Surprisingly it wasn't as hard to follow as I thought. Maybe I'm starting to get good at this Computer Science thing.



Must be my fantastic writing.

Seriously though, assembly isn't all that hard, mentally. It's difficult in the same way that unloading a truck full of sand with your bare hands is difficult. Which is to say, it takes a long time, but all it really needs is time, not deep thought.

People get scared away from it because they don't know where to start with it, or because it looks really hard, or because it just takes too much time to understand what's going on, but it can be really rewarding.


I think the hard part mentally (that your incredibly great explanation completely alleviated) is trying to guess at the meaning of the interplay of all the instructions, addressing modes, register overlaps, and calling conventions. It seems like the only way to turn that from difficult (impossible) guess-work to mere sand-unloading drudgery is to either have a lot of it memorized already, or to have a very strong command over the various documentation resources.


Being old enough have coded full applications in plain Assembly, I think it is a lost that not many developers know Assembly nowadays.

At least to be able to grasp what a piece of code might do, not necessarily to write code.


Or because they don't see immediate value in it, as typical programming isn't done in ASM nowadays.

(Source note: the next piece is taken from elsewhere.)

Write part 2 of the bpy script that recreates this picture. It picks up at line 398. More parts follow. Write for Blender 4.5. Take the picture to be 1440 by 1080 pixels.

I think it's worthwhile just to "demystify" computers, but since embedded programming, demos and retro gaming are part of my interests, I get practical benefits out of it as well.


True, but when it comes in handy it can be immensely so. I was looking at a customer crash dump at work the other day and the callstack shown by two different debuggers didn't make any sense, it was showing calls sequences the code clearly didn't make. Looking at the raw stack in memory and using the disassembly to help see the layout of the frames made it (relatively) easy to see there were a couple of calls in the sequence that both debuggers simply weren't showing. Once I had the real sequence and the dissassembly to see how the frames evolved and recompute call targets for earlier in the frames life it became a lot easier to see what was going wrong. If I hadn't been able to do that (and my ASM skills are definitely not strong) this would have been a No Repro (and hence no fix) bug for sure.